Михаил Лермонтов: «Я сердцем твой»

Хотя в Азербайджане, Грузии, Чечне и на Ставрополье Лермонтов провел в всего около полутора лет, этого оказалось достаточно, чтобы Кавказ занял особое место в сердце поэта и оказал решающее влияние на его творчество.

Иллюстрация: Виктория Семыкина

Суровое очарование гор было знакомо Лермонтову с детства: бабушка Елизавета Алексеевна Арсеньева возила мальчика на воды для поправки здоровья. Именно в Пятигорске – тогда его называли Горячеводском – десятилетний Лермонтов встретил свою первую любовь, девочку лет девяти, которая приходила в гости к его кузинам. Будущий поэт даже не запомнил, хороша она была собой или нет, но то робкое и вместе с тем мучительное чувство сделало Кавказские горы священными для Лермонтова, а неясный образ возлюбленной преследовал его годами. В стихотворении «Кавказ» он напишет:

Я счастлив был с вами, ущелия гор;
Пять лет пронеслось: все тоскую по вас.
Там видел я пару божественных глаз;
И сердце лепечет, воспомня тот взор:
Люблю я Кавказ!..

Судьба подарила поэту шанс вернуться в горы уже в сознательном возрасте – правда, не по доброй воле, а в качестве ссыльного. В 1837 году, откликнувшись на гибель Пушкина гневной эпитафией «Смерть поэта», Лермонтов обвинил в трагедии русскую аристократию, которая, по его мнению, своими насмешками, клеветой и лицемерием свела в могилу гения. Николай I, ясное дело, не пришел в восторг от того, что какой-то мальчишка называет его окружение рабами и подлецами. Так появилось «Дело о непозволительных стихах, написанных корнетом лейб-гвардии гусарского полка Лермонтовым». Поэта арестовали, допросили и вынесли приговор: сослать с глаз долой. 
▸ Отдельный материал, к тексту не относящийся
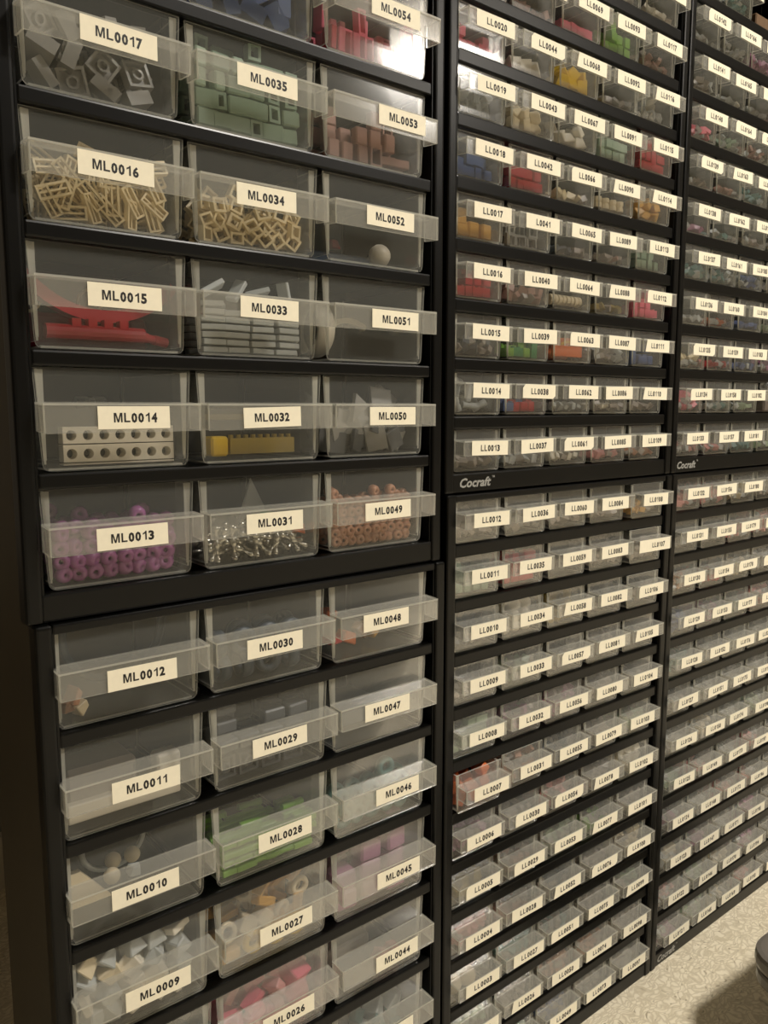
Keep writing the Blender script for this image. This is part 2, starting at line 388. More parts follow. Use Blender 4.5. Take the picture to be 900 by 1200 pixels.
cabinet('wide', .1207, 0, FL-.4822, .3030, .0730, 0, 0, lambda c, r: 7+r+18*c, 'lower black three-column cabinet of wide frosted drawers ML0007 to ML0048', 0, lab_off=MLOFF)
cabinet('wide', .1177, .0035, FL-.0722, .3045, .0730, 0, 0, lambda c, r: 13+r+18*c, 'upper black three-column cabinet of wide frosted drawers ML0013 to ML0054', 0, lab_off=MLOFF, xshift=.003)
# narrow-drawer cabinets
LX = .4256
cabinet('narrow', LX, 0, 0, .3105, .0494, 0, 0, lambda c, r: 1+r+24*c, 'lower middle black cabinet of narrow drawers LL0001 to LL0108', .016,
        pull={7: .007, 108: .004, 107: .004, 106: .003, 31: .003, 12: .001})
cabinet('narrow', LX, .0030, FL-.0215, .3105, .0495, 0, 0, lambda c, r: 13+r+24*c, 'upper middle black cabinet of narrow drawers LL0013 to LL0120', .0165, xshift=.0015)
BX = .7373
cabinet('narrow', BX, 0, 0, .3105, .0494, 0, 0, lambda c, r: 121+r+24*c, 'lower right black cabinet of narrow drawers LL0121 to LL0228', .014, xshift=-.002)
cabinet('narrow', BX, .0030, FL-.0215, .3105, .0495, 0, 0, lambda c, r: 133+r+24*c, 'upper right black cabinet with empty slots near its top', .0125, xshift=-.002,
        skip=(191, 215, 239, 206))
# plinth under the wide cabinets
b = MB(); b.box(.1215, .4225, .002, .110, 0, FL-.4822)
pl = obj('plinth', bevel(b.build('plinth', [mat('dark_wood', (48, 38, 26), .5, 0, .5, 20)]), .002), None, label='low dark wooden plinth under the left drawer cabinets', category='plinth')

#CONTENTS
# ------------------------------------------------------------------ things in the drawers
def pm(name, col, rough=.4, metal=0): return mat('toy_' + name, col, rough, metal)
def P_brick(nx, ny, hgt, u=.0075, mt=None):
    b = MB(); X, Y = nx*u/2, ny*u/2
    b.box(-X, X, -Y, Y, -hgt/2, hgt/2)
    for i in range(nx):
        for j in range(ny): b.cyl(-X+(i+.5)*u, -Y+(j+.5)*u, hgt/2, u*.3, u*.2, 'z', 8)
    return b.build('toy_brick', [mt])
def P_hollow(u, hgt, mt):            # open underside facing -y: square rim with a tube in the middle
    b = MB(); t = u*.11
    b.box(-u/2, u/2, hgt*.5, hgt, -u/2, u/2)
    for a in ((-u/2, -u/2+t, -u/2, u/2), (u/2-t, u/2, -u/2, u/2), (-u/2+t, u/2-t, -u/2, -u/2+t), (-u/2+t, u/2-t, u/2-t, u/2)): b.box(a[0], a[1], 0, hgt*.5, a[2], a[3])
    q = MB(); q.lathe([(u*.24, 0), (u*.24, hgt*.5), (u*.15, hgt*.5), (u*.15, 0)], 10, 'y', True); b.add(q)
    return b.build('toy_brick', [mt])
def P_frame(w_, h_, d_, t, mid, mt):  # open rectangular frame facing -y
    b = MB()
    for a in ((-w_/2, w_/2, h_/2-t, h_/2), (-w_/2, w_/2, -h_/2, -h_/2+t), (-w_/2, -w_/2+t, -h_/2+t, h_/2-t), (w_/2-t, w_/2, -h_/2+t, h_/2-t)): b.box(a[0], a[1], -d_/2, d_/2, a[2], a[3])
    if mid: b.box(-w_/2+t, w_/2-t, -d_/2*.6, d_/2*.6, -t*.4, t*.4)
    return b.build('hollow_brick', [mt])
def P_ring(r, r2_, hgt, n, mt, ax='y'):
    b = MB(); b.lathe([(r, -hgt/2), (r*1.04, 0), (r, hgt/2), (r2_, hgt/2), (r2_, -hgt/2)], n, ax, True); return b.build('ring', [mt], True)
def P_bead(r, mt):
    b = MB(); b.lathe([(r*.30, -r*.72), (r*.80, -r*.72), (r, -r*.3), (r, r*.3), (r*.80, r*.72), (r*.30, r*.72)], 9, 'y', True); return b.build('bead', [mt], True)
def P_tile(w_, d_, h_, mt, nm='toy_tile'):
    b = MB(); b.box(-w_/2, w_/2, -d_/2, d_/2, -h_/2, h_/2); 
    return bevel(b.build(nm, [mt]), min(w_, d_, h_)*.12, 1)
def P_cyl(r, h_, mt, n=12, ax='x'):
    b = MB(); b.lathe([(0.0001, -h_/2), (r, -h_/2), (r, -h_*.1), (r*.86, -h_*.1), (r*.86, h_*.1), (r, h_*.1), (r, h_/2), (.0001, h_/2)], n, ax); return b.build('cylinder_piece', [mt])
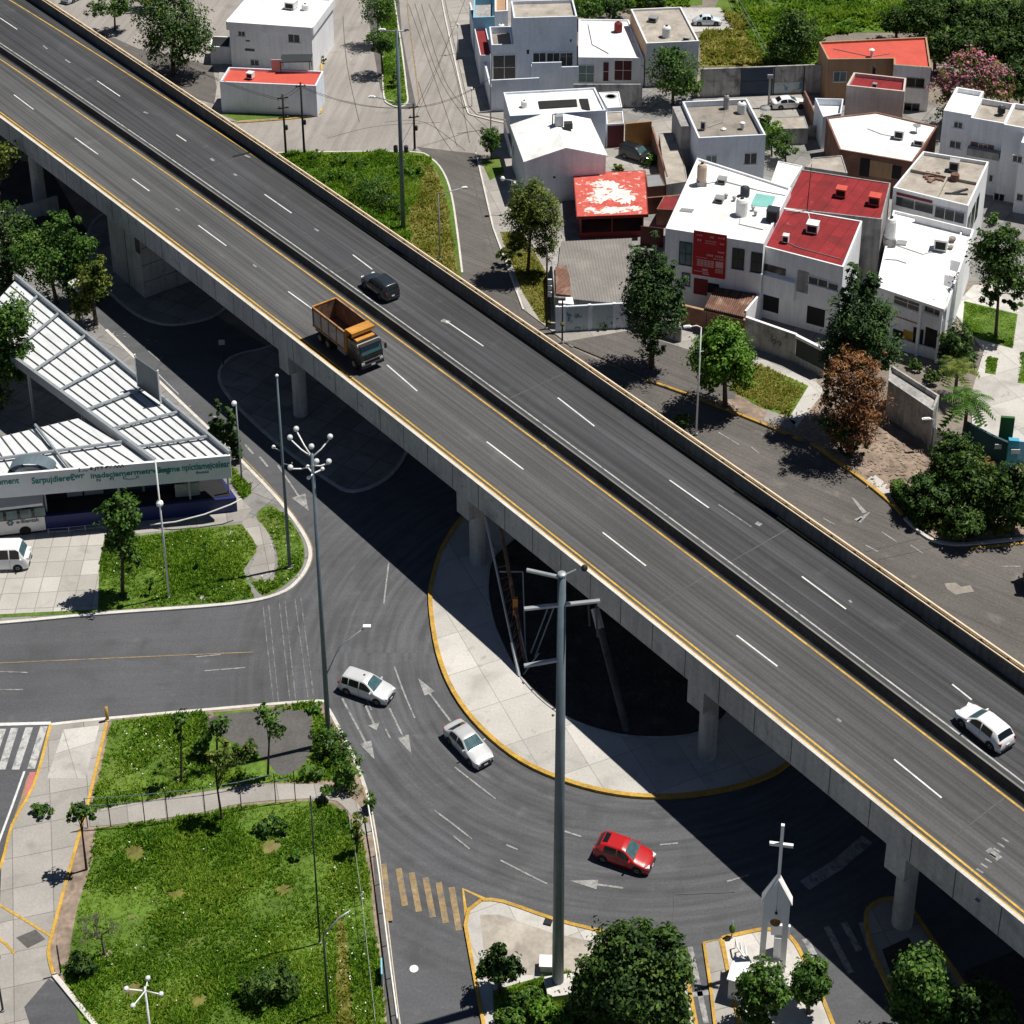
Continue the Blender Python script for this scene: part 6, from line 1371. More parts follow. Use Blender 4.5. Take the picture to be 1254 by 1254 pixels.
# big monopole with crossarms
t, p = pole('power_monopole', 'giant blue-grey steel power pole with tubular crossarms in front of the flyover', 'power pole', 683, 1210, 703, .38, .23, 'bluesteel')
b = G(683, 1214); MB().box((b.x+.2, b.y-.1, .35), (1.9, 1.5, .7), .15).build('footing', MT['concrete_lit'], t)
def carm(z, dx0, dx1, r=.13):
    q = Vector((p.x, p.y, z)); return MB().tube([q+Vector((dx0, -.1*dx0*0, .0)), q+Vector((dx1, 0, .12))], r, 10).build('crossarm', MT['steel'], t)
zA = p.z-.25; q = Vector((p.x, p.y, zA)); MB().tube([q, q+Vector((-1.95, .5, .12))], .12, 10).build('crossarm', MT['steel'], t)
MB().tube([q+Vector((0, 0, .1)), q+Vector((.8, .2, .4))], .05, 6).build('bracket', MT['steel'], t); MB().ball(q+Vector((1.25, .2, .5)), .2, 8, 6).build('insulator', MT['black'], t)
zB = ZT(683, 1210, 742); q = Vector((p.x, p.y, zB)); MB().tube([q+Vector((-2.1, -.25, 0)), q+Vector((2.15, .25, .15))], .13, 10).build('crossarm', MT['steel'], t)
for dx in (1.5, 1.95): MB().tube([q+Vector((dx, .15, 0)), q+Vector((dx+.1, .1, -2.3 if dx > 1.6 else -1.5))], .07, 6).build('insulator', MT['darksteel'], t)
zC = ZT(683, 1210, 810); q = Vector((p.x, p.y, zC)); MB().tube([q+Vector((-2.1, -.3, -.05)), q+Vector((0, 0, .15))], .13, 10).build('crossarm', MT['steel'], t)
MB().ball(p, .27, 10, 6, .5).build('cap', MT['steel'], t)
b = G(671, 1187); u_ = MB().box((b.x, b.y, .4), (.95, .7, .8), -.05).box((b.x, b.y-.1, .84), (1.1, .9, .08), -.05); one('meter_cabinet', u_, MT['plastic_white'], 'white metal cabinet standing behind the giant power pole', 'cabinet')
one('storm_drain', MB().box((*G(671, 1132).xy, .2), (.5, .4, .14), -.3), MT['black'], 'small black drain box on the yellow kerb of the triangular island', 'drain')
# lattice boom leaning against the flyover
base = G(637, 832); top1 = G(594, 633, 7.9); top2 = G(612, 640, 7.9); bs2 = G(644, 812)
t = thing('lattice_boom', 'rusty lattice ladder boom leaning from the island against the flyover edge', 'lattice boom', tuple(base))
MB().tube([base, top1], .09, 6).build('chord', MT['steel'], t); MB().tube([bs2, top2], .16, 6).build('chord', MT['rust_sheet'], t)
for k in range(9):
    f = .08+k*.075; MB().tube([base.lerp(top1, f), bs2.lerp(top2, f+.01)], .05, 5).build('rung', MT['rust_sheet'], t)
MB().tube([base.lerp(top1, .02), base.lerp(top1, .22)], .15, 6).build('sleeve', MT['steel'], t); MB().box(bs2.lerp(top2, .4), (.4, .3, 1.6)).build('bracket', mat('orange_bracket', (.5, .22, .05), .7), t)
br_ = [(G(650, 800, .2), G(672, 742, 3.2)), (G(655, 805, .2), G(678, 745, 3.2)), (G(641, 826, .2), G(660, 800, 1.2)), (bs2, G(640, 700, 4.5)), (G(640, 700, 4.5), G(612, 700, 4.6)), (G(646, 812, .2), G(631, 745, 3.0))]
for p_, q_ in br_: MB().tube([p_, q_], .06, 5).build('brace', MT['steel'], t)
for k in range(7):
    f = .08+k*.075; MB().tube([base.lerp(top1, f), bs2.lerp(top2, f+.075)], .03, 5).build('brace', MT['rust_sheet'], t)
t = thing('leaning_strut', 'long dark concrete strut leaning in the shaded pit under the flyover', 'strut', tuple(G(768, 897))); a_ = G(768, 897); b_ = G(735, 770, 5.0); MB().tube([a_, b_], .28, 8).build('strut', MT['concrete_dark'], t); MB().tube([b_, b_+(b_-a_)*.2], .34, 8).build('sleeve', MT['concrete'], t)
rb = MB(); rr = random.Random(9)
for k in range(140):
    u = rr.uniform(640, 840); v = rr.uniform(790, 890); p_ = G(u, v)
    if (u-740)**2/120**2+(v-800)**2/95**2 < 1: rb.box((p_.x, p_.y, .2), (rr.uniform(.06, .26), rr.uniform(.05, .2), rr.uniform(.03, .14)), rr.uniform(0, 3))
tag(rb.build('rubble', MT['concrete_dark']), 'scattered grey rubble on the shade-darkened soil under the flyover', 'rubble', kind='stuff')
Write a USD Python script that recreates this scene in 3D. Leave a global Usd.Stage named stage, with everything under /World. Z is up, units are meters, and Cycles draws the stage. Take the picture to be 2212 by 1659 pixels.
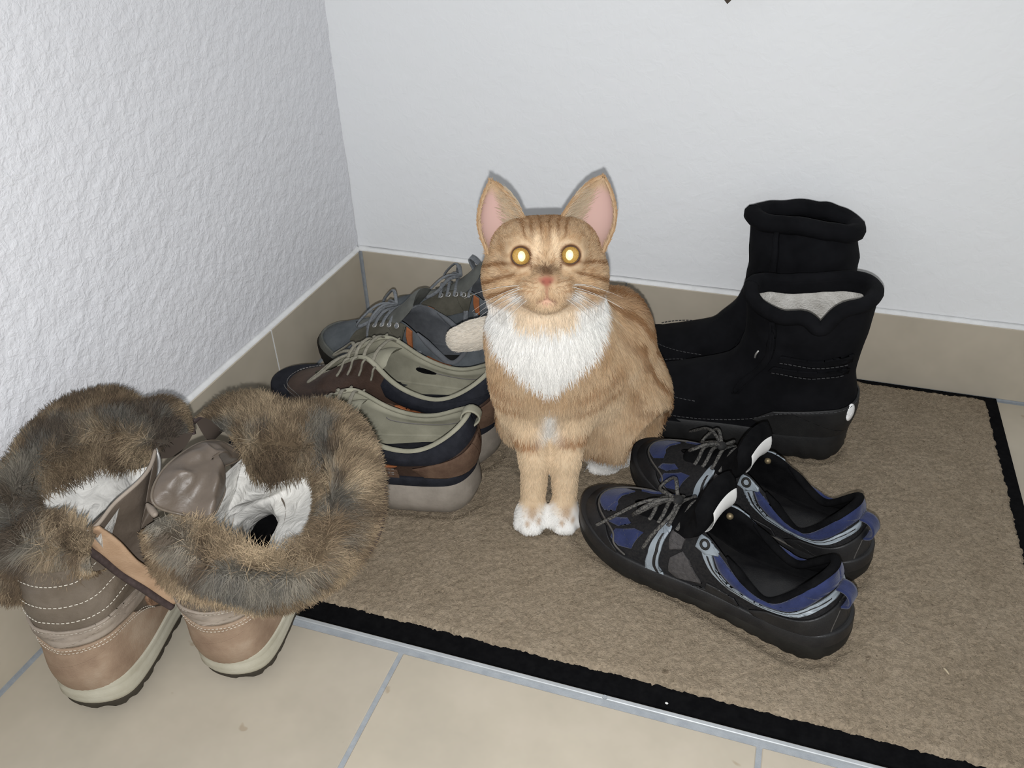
import math, re, random
import numpy as np, trimesh, shapely, manifold3d
import shapely.geometry as sg
from scipy.interpolate import CubicSpline, PchipInterpolator
from scipy.spatial import cKDTree
from pxr import Usd, UsdGeom, UsdLux, UsdShade, Sdf, Gf, Vt
import usdkit, meshkit

stage = Usd.Stage.CreateInMemory()
UsdGeom.SetStageUpAxis(stage, UsdGeom.Tokens.z)
UsdGeom.SetStageMetersPerUnit(stage, 1.0)
UsdGeom.Xform.Define(stage, '/World')
UsdGeom.Scope.Define(stage, '/World/Looks')

# ---------------------------------------------------------------- camera, lights, exposure
W, H = 2212, 1659
FPX = 1813.6
EYE = np.array([0.61374, -1.06536, 0.64963])
RIGHT = np.array([0.94972479, 0.31201491, -0.02587495])
UP = np.array([-0.15204343, 0.53188085, 0.83305795])
FWD = np.array([-0.27368889, 0.78724168, -0.55258025])
cam = UsdGeom.Camera.Define(stage, '/World/camera')
m4 = np.eye(4); m4[0, :3] = RIGHT; m4[1, :3] = UP; m4[2, :3] = -FWD; m4[3, :3] = EYE
cam.AddTransformOp().Set(Gf.Matrix4d(m4.tolist()))
cam.CreateHorizontalApertureAttr(36.0)
cam.CreateVerticalApertureAttr(36.0 * H / W)
cam.CreateFocalLengthAttr(36.0 * FPX / W)
cam.CreateClippingRangeAttr(Gf.Vec2f(0.02, 100))
cam.CreateExposureAttr(0.0)

# dim light of the unlit hallway
dome = UsdLux.DomeLight.Define(stage, '/World/dim_room_light')
dome.CreateIntensityAttr(0.16)
dome.CreateColorAttr(Gf.Vec3f(0.92, 0.96, 1.0))
# the phone's flash, a hand's breadth from the lens
flash = UsdLux.DiskLight.Define(stage, '/World/phone_flash')
flash.CreateRadiusAttr(0.004)
flash.CreateIntensityAttr(41500.0)
flash.CreateColorAttr(Gf.Vec3f(0.985, 0.99, 1.0))
fp = EYE - 0.021 * UP - 0.002 * RIGHT - 0.004 * FWD
mf = m4.copy(); mf[3, :3] = fp
flash.AddTransformOp().Set(Gf.Matrix4d(mf.tolist()))

def at(px, py, x=None, y=None, z=None):
    """the point of the room seen at a pixel of the photograph, on a given plane"""
    d = FWD + RIGHT * (px - W / 2) / FPX - UP * (py - H / 2) / FPX
    k, v = [(k, v) for k, v in enumerate((x, y, z)) if v is not None][0]
    return EYE + d * (v - EYE[k]) / d[k]

# ---------------------------------------------------------------- helpers: prims
used = {}
def numbered(parent, name):
    n = used.get((parent, name), 0)
    used[(parent, name)] = n + 1
    return name if n == 0 else '%s_%03d' % (name, n)

def tag(p, label=None, cat=None, group=None, kind=None):
    p = p.GetPrim() if hasattr(p, 'GetPrim') else p
    for k, v in (('label', label), ('category', cat), ('group', group), ('kind', kind)):
        if v: p.SetCustomDataByKey(k, v)
    return p

BASE = {}
def thing(name, label, cat, loc=(0, 0, 0), group=None, kind=None):
    path = '/World/' + numbered('/World', name)
    x = UsdGeom.Xform.Define(stage, path)
    x.AddTranslateOp().Set(Gf.Vec3d(*map(float, loc)))
    BASE[path] = np.array(loc, float)
    tag(x, label, cat, group, kind)
    return path

def tri(mesh):
    if hasattr(mesh, 'to_mesh'):
        m = mesh.to_mesh(); mesh = (m.vert_properties[:, :3], m.tri_verts)
    if isinstance(mesh, (tuple, list)) and not isinstance(mesh[0], trimesh.Trimesh):
        v, f = np.asarray(mesh[0], float), np.asarray(mesh[1], int)
        if f.shape[1] == 4: f = np.vstack([f[:, [0, 1, 2]], f[:, [0, 2, 3]]])
        return trimesh.Trimesh(v, f, process=False)
    if isinstance(mesh, (tuple, list)):
        return trimesh.util.concatenate([tri(m) for m in mesh])
    return mesh

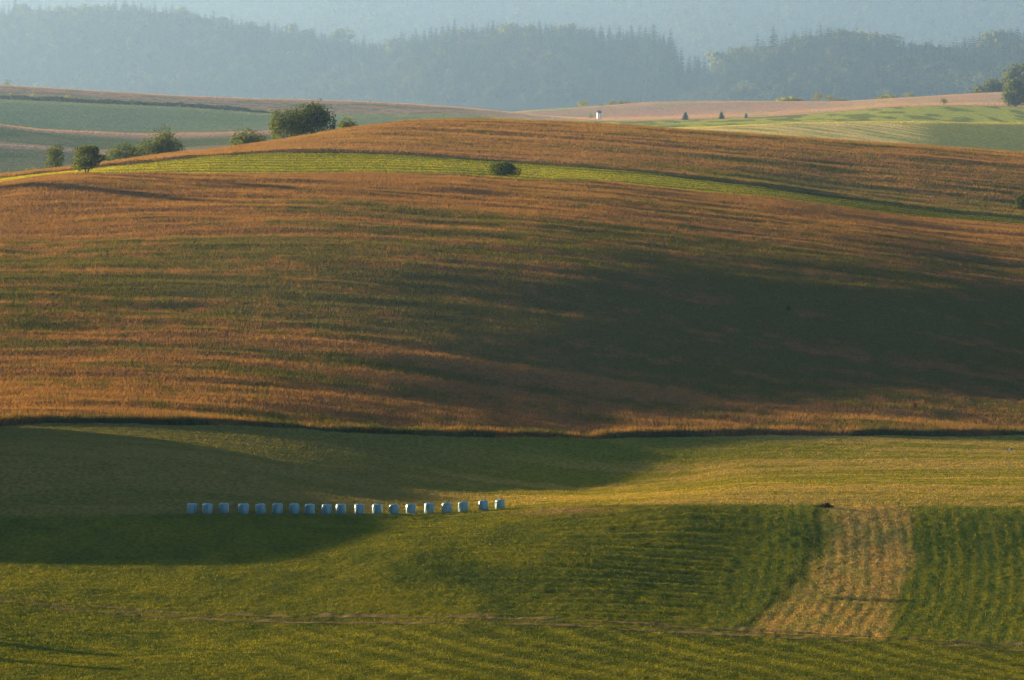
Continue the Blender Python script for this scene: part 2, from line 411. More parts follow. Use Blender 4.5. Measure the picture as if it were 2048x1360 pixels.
def meadow_colour(x, d, u, t):
    n1 = fbm(x / 9, d / 14, 1, 4); n2 = fbm(x / 2.2, d / 5, 2, 3)
    n3 = fbm(x / 30, d / 6.5, 4, 3)
    base = mix(GREEN * 1.25, CUT, sstep(.25, .7, n1 * .6 + n2 * .4))
    rightgreen = sstep(900, 1350, u) * sstep(T['track'] - .05, T['track'] + .1, t)
    across = np.abs(2 * ((d / 5.2 + 1.1 * (fbm(x / 14, d / 45, 3, 1) - .5)) % 1) - 1)
    side = sstep(1380, 1560, u - (d - 650) * 1.5)
    al = along_lines(x, d)
    across2 = np.abs(2 * ((d / 3.1 + 1.6 * (fbm(x / 22, d / 60, 5, 2) - .5)) % 1) - 1)
    lines = (across * .55 + across2 * .45) * (1 - side) + al * side
    base = mix(base, mix(mix(GREEN * 1.0, GREEN * 1.65, side), mix(CUT * .95, CUT * 1.05, side), sstep(.22, .8, lines * .5 + n2 * .5)), rightgreen * .8)
    low = (1 - sstep(T['track'] - .06, T['track'], t))
    dg = np.abs(2 * (((x * .55 + d * .18) / 2.6 + .9 * (fbm(x / 14, d / 45, 3, 1) - .5)) % 1) - 1)
    base = mix(base, mix(GREEN * 1.0, CUT * 1.1, sstep(.35, .9, dg * .45 + n2 * .3 + n1 * .35)), low * .75 * sstep(300, 900, u))
    # upper part: dried, paler aftermath in long bands
    up = sstep(T['bales'] - .08, T['bales'] + .05, t)
    dryup = mix(CUT * .95, HAY, sstep(.38, .62, n3 * .7 + n2 * .3))
    green_back = sstep(T['mid'] + .2, T['mid'] + .9, t) * (1 - sstep(1300, 1700, u))
    dryup = mix(dryup, GREEN * 1.35, np.clip(green_back, 0, 1) * .75)
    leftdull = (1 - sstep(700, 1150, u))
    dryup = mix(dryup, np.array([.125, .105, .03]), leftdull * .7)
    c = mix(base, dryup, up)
    # dried strip down the slope
    bl = curve([(590, 1462), (612, 1505), (640, 1592), (668, 1645), (702, 1668)], d)
    br = curve([(590, 1768), (612, 1775), (640, 1800), (668, 1826), (702, 1815)], d)
    e = (fbm(x / 2, d / 8, 3, 3) - .5) * 60
    inb = sstep(-26, 30, u + e - bl) * (1 - sstep(-18, 16, u + e * .5 - br)) * (t > T['track']) * (1 - up)
    c = mix(c, mix(HAY * 1.45, STRAW * np.array([1.2, 1.05, .7]), n2) * (.88 + .18 * al[..., None]), inb * (.5 + .5 * sstep(.25, .6, n1 * .4 + n2 * .35 + al * .2)))
    fd = np.interp(u, [1650, 1760, 1850], [637.2, 636.6, 635.6])
    soil = np.exp(-((d - fd) / .5) ** 2) * sstep(1640, 1680, u) * (1 - sstep(1800, 1850, u)) * (t > T['track'])
    c = mix(c, np.array([.06, .04, .02]), soil * .7)
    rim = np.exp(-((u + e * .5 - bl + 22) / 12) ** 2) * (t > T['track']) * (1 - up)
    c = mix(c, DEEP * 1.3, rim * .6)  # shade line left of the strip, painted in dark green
    belly = (1 - sstep(600, 1000, u)) * sstep(T['lap'] - .1, T['lap'] + .3, t) * (1 - up)
    c = mix(c, mix(GREEN * .95, GREEN * 1.3, n2), belly * .6)  # greener tone painted in to deepen the shade below the bales
    # scraped patch near the row of bales
    patch = np.exp(-(((u - 1130) / 90) ** 2 + ((t - (T['bales'] - .22)) / .12) ** 2))
    c = mix(c, np.array([.27, .16, .055]), np.clip(patch * .8, 0, 1))
    return c, inb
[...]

Благодаря заступничеству влиятельной родни он отделался сравнительно легко: его перевели в Нижегородский драгунский полк, стоявший недалеко от Тифлиса. Предполагалось, что поэт вместе с однополчанами отправится подавлять восстание в городе Кубе, располагавшемся на территории современного Азербайджана. Для Лермонтова и его современников входившие в состав России территории Дербентского, Кубинского, Ширванского, Шекинского, Гянджинского, Карабахского, Бакинского и Талышского ханств тогда были просто Кавказом: официально название «Азербайджан» стало использоваться лишь начиная с первой четверти XX века. 

По пути Лермонтов простудился, застрял в Пятигорске, и к тому времени, когда он добрался до Кубы, осаду уже сняли. Более того, эскадроны нижегородских драгун до города вообще не дошли: на полпути им сообщили, что их помощь уже не нужна. Не найдя свой полк в районе Кубы, Лермонтов пожал плечами – и отправился на его поиски, оставшись фактически один на один с манящим Кавказом.

«Суровый царь земли»

Примерную карту кавказских странствий Лермонтова мы узнаем из письма, которое поэт отправил своему другу Святославу Раевскому в Петрозаводск из Тифлиса в конце ноября – начале декабря 1837 года: «С тех пор как выехал из России, поверишь ли, я находился до сих пор в беспрерывном странствовании, то на перекладной, то верхом; изъездил Линию всю вдоль, от Кизляра до Тамани, переехал горы, был в Шуше, в Кубе, в Шемахе, в Кахетии, одетый по-черкесски, с ружьем за плечами; ночевал в чистом поле, засыпал под крик шакалов, ел чурек, пил кахетинское даже».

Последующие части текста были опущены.